The timing also raises a question of if it is appropriate to impeach a president after he leaves office. On the one hand, impeachment is intended as a way to get someone out of office, so it seems like a moot point. On the other hand, one of the sanctions on the table is preventing that president from holding office again, and that sanction would still apply even if Trump is no longer in office. We have no precedent to go on, but it seems like having that sanction on the table opens up the possibility of conducting a trial even after a president leaves office. 

Q. How might impeachment and/or conviction affect Trump after he leaves office, and if he contemplates another presidential run in 2024?

A. If he is impeached and convicted, I think a sanction will be imposed preventing him from seeking federal office. However, he will almost certainly contest that in court. There has also been some discussion of invoking the third section of the 14th Amendment, which was meant for Confederates and bans people who engage in rebellion or sedition from holding public office. A reference to that amendment is including in the impeachment articles, I think to give weight to the “incitement of insurrection” charge, but it’s unclear if it can be applied without a conviction in a civil court of law, for example, or without additional legislation spelling out what that means. Many very smart constitutional law scholars have differing opinions on how exactly that amendment would be applied. 

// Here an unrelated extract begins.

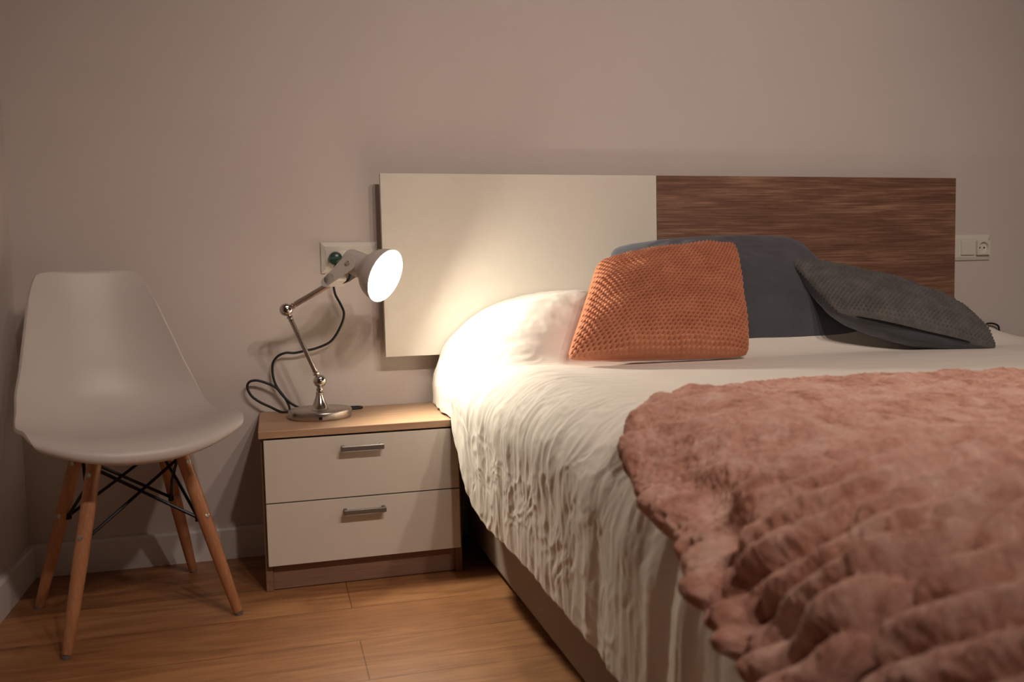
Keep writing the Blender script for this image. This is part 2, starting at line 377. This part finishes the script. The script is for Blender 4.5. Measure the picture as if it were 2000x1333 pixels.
for s in (-1, 1):
    lathe('pivot_screw', NECK + side * s * .035, side * s, [(0, .0065), (.002, .0065), (.0035, .005), (.0055, .0045), (.0065, 0)], M['chrome'], lp, 20)
tube('inner_wire', spline([KN + Vector((.004, .004, -.002)), KN + Vector((.02, .006, -.004)), KN + Vector((.036, .004, .006)), NECK - AX * .02 + Vector((0, 0, -.012))], 6), .0035, M['rubber'], lp, 8)
# cord
cw = [(.1746, -.036, .7985), (.1655, -.033, .7756), (.1644, -.028, .7448), (.1688, -.026, .7139), (.1817, -.026, .6868), (.1905, -.026, .6611), (.1839, -.026, .6331), (.1646, -.026, .5985), (.1445, -.026, .5795), (.111, -.026, .5668), (.0862, -.026, .5623), (.0547, -.026, .5567), (.0304, -.026, .5578), (.0085, -.026, .549), (-.0043, -.026, .5301), (-.0056, -.026, .4994), (.0025, -.026, .4682), (.0235, -.028, .4350), (.034, -.034, .4100), (.0320, -.050, .3995), (.012, -.045, .3995), (-.0145, -.035, .4125), (-.0433, -.030, .4282), (-.0637, -.03, .4461), (-.0734, -.03, .4688), (-.0674, -.03, .4837), (-.0488, -.03, .4869), (-.0238, -.03, .4786), (.001, -.032, .4647), (.0176, -.033, .4428), (.040, -.034, .4189), (.070, -.036, .4040), (.12, -.036, .3998), (.175, -.034, .3998), (.215, -.036, .3998), (.228, -.048, .3998), (.216, -.060, .3998), (.180, -.066, .3998), (.140, -.072, .3998), (.118, -.0755, .4010)]
tube('power_cord', spline(cw, 8), .0034, M['rubber'], lp, 10, 'black cord looping up the wall to the socket')

# ------------------------------------------------------------------ chair
FS = Vector((.33, -.944, 0)).normalized(); RS = Vector((.944, .33, 0)).normalized()
CC = Vector((-.328, -.344, 0)); F = Vector((.337, -.942, 0)).normalized(); R_ = Vector((.942, .337, 0)).normalized()
ch = thing('chair', 'white moulded shell chair on splayed wooden legs in the corner by the nightstand', 'chair', CC)
prof = [(.236, .388), (.250, .394), (.2525, .405), (.243, .417), (.215, .425), (.16, .425), (.10, .418), (.03, .410), (-.05, .406), (-.11, .414), (-.155, .436), (-.187, .475), (-.207, .525), (-.221, .585), (-.234, .645), (-.246, .705), (-.256, .750), (-.262, .778), (-.266, .786)]
hw = [.162, .185, .200, .210, .214, .216, .216, .216, .215, .211, .204, .197, .183, .169, .155, .141, .128, .112, .078]
eu = [.034, .034, .034, .033, .033, .034, .036, .039, .041, .043, .041, .037, .031, .024, .017, .011, .006, .003, .0]
ef = [-.046, -.046, -.046, -.044, -.038, -.028, -.018, 0, .017, .034, .048, .056, .060, .058, .052, .042, .030, .018, .008]
PS = np.array(spline([(*p, 0) for p in prof], 5))[:, :2]; t = np.linspace(0, len(prof) - 1, len(PS))
HW, EU, EF = (np.array(spline([(v, 0, 0) for v in arr], 5))[:, 0] for arr in (hw, eu, ef))
nu = 49; U = np.sin(np.linspace(-1, 1, nu) * PI / 2)
VV = []
for (wv, zv), h_, a_, b_ in zip(PS, HW, EU, EF):
    for u in U:
        e = abs(u) ** 2.4
        p = CC + RS * float(u * h_ - .008 - .018 * min(1, max(0, (zv - .42) / .3))) + FS * float(wv + b_ * e); VV.append((p.x, p.y, float(zv + a_ * e)))
so = obj('seat_shell', VV, grid_faces(len(PS), nu), M['shell'], ch)
md = so.modifiers.new('thickness', 'SOLIDIFY'); md.thickness = .008; md.offset = 0
md = so.modifiers.new('round', 'BEVEL'); md.width = .002; md.segments = 2; md.limit_method = 'ANGLE'; md.angle_limit = math.radians(50)
feet = {'FL': Vector((-.4308, -.5825, 0)), 'FR': Vector((-.1009, -.4473, 0)), 'BL': Vector((-.5560, -.2560, 0)), 'BR': Vector((-.2267, -.0980, 0))}
tops = {}
def legpt(k, z): f_ = feet[k]; o_ = f_ - CC; return CC + o_ * (1 - .50 * z / .38) + Vector((0, 0, z))
for k in feet:
    a = legpt(k, .0065); b = legpt(k, .377); tops[k] = b; L = (b - a).length
    lg = lathe('leg', a, b - a, [(0, 0), (0, .0095), (.002, .0105), (.10, .0135), (.20, .0152), (L - .03, .0150), (L - .004, .0142), (L, .013), (L, 0)], M['beech'], ch, 24)
    lathe('foot_glide', legpt(k, 0), (0, 0, 1), [(0, 0), (0, .0085), (.006, .0095), (.0075, .0095), (.0075, 0)], M['glide'], lg, 20, 'grey plastic foot')
    d = (b - a).normalized(); outw = (feet[k] - CC).normalized()
    for q in (.348, .225):
        p = legpt(k, q); cdir = -FW if k in ('FL', 'BL') else Vector((.6, -.8, 0)); cdir = (cdir - d * cdir.dot(d)).normalized()
        lathe('screw', p + cdir * .0135, cdir, [(0, .0052), (.0028, .0052), (.0032, .0038), (.0018, .003), (.0018, 0)], M['screw'], lg, 16)
def inner(k, z): p = legpt(k, z); c = CC + Vector((0, 0, z)); return p + (c - p).normalized() * .016
bm = bmesh.new()
# top ring brackets and cradle bars running under the shell
for a, b in (('FL', 'BL'), ('FR', 'BR')):
    p = inner(a, .367); q = inner(b, .367); add_tube(bm, [p, p + Vector((0, 0, .014)), q + Vector((0, 0, .014)), q], .0045, 10)
for a, b in (('FL', 'FR'), ('BL', 'BR')):
    add_tube(bm, [inner(a, .372), inner(b, .372)], .0045, 10)
for k in feet: add_box(bm, *sum([[tops[k][i] - .010, tops[k][i] + .010] for i in range(2)], []), .368, .392, .002)
from_bm('seat_bracket', bm, M['black'], ch, True, 'black steel bracket under the seat')
# crossed braces on each side: top of one leg to the middle of its neighbour
for a, b in (('FL', 'FR'), ('FR', 'BR'), ('BR', 'BL'), ('BL', 'FL')):
    for p, q in ((a, b), (b, a)):
        P = inner(p, .356); Q = inner(q, .222); mid = (P + Q) / 2; nrm = (CC + Vector((0, 0, mid.z)) - mid).normalized()
        tube('brace_rod', [P, mid + nrm * (.004 if p == a else -.001), Q, Q + (legpt(q, .214) - Q) * .75], .0038, M['black'], ch, 8)
for k in feet:
    p = inner(k, .222); lathe('rod_lug', p - Vector((0, 0, .008)), (0, 0, 1), [(0, 0), (0, .0065), (.016, .0065), (.016, 0)], M['black'], ch, 12)

# ------------------------------------------------------------------ bed
bd = thing('bed', 'double bed base in greige cloth under the white sheet, right of the nightstand', 'bed', (1.48, -1.1, 0))
box('base', .517, 2.44, -2.16, -.05, .012, .235, M['base'], bd, .012, 'greige cloth covered base')
box('mattress', .56, 2.40, -2.13, -.075, .236, .470, M['mattress'], bd, .08)
for x in (.62, 2.34):
    for y in (-.15, -2.05): lathe('leg', (x, y, 0), (0, 0, 1), [(0, 0), (0, .02), (.013, .022), (.013, 0)], M['black'], bd, 16)

# profile of the covered bed: c runs up the side, round the corner and over the top (metres)
ZB = .10
def sect(c, y):
    hump = ss(-.52, -.30, y) ; hx = hump
    zt = .527 + .165 * hump
    xs = .470 - .022 * ss(-.9, -.45, y) - .012 * ss(-.42, -.22, y)
    foot = ss(-1.05, -1.65, y)
    rx = .13 + .22 * hump + .16 * foot; rz = .12 + .13 * hump + .075 * foot
    Ls = zt - rz - ZB; q = (rx + rz) / 2 * PI / 2
    z_side = ZB + c; a = np.clip((c - Ls) / q, 0, 1) * PI / 2; ctop = c - Ls - q
    top = c > Ls + q; side = c < Ls
    bulge = .022 * np.sin(np.clip(c / Ls, 0, 1) * PI) * ss(-.1, -.5, y)
    x = np.where(side, xs - bulge * 0, np.where(top, xs + rx + ctop, xs + rx * (1 - np.cos(a))))
    z = np.where(side, z_side, np.where(top, zt, zt - rz + rz * np.sin(a)))
    nx = np.where(side, -1.0, np.where(top, 0.0, -np.cos(a))); nz = np.where(side, 0.0, np.where(top, 1.0, np.sin(a)))
    # flare the skirt of the sheet outwards towards its hem, then the hump ends towards the right
    x = x - .0 * c
    end = ss(2.20, 1.74, x); drop = .165 * hump * (1 - end); z = np.where(top, z - drop, z)
    edge = ss(2.15, 2.46, x); z = z - .13 * edge ** 2
    z = np.where(top, z - .03 * ss(-.05, 0, y) , z)
    return x, z, nx, nz
def z_to_c(z): return z - ZB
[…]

Beyond the courts, I believe that Trump will use all of this to refashion himself as this great hero of the kinds of people who engaged in that violent insurrection on Jan. 6., and to continue to gin up the anger he has been ginning up since 2016, and before that with the birther movement. To me, a key question is how the Republican Party will react to that, and if Trump voters – not just far-right-wing or militia types – but a broad base of voters will continue following him, even when he does not have presidential power. I think the answer is yes, but we don’t know yet.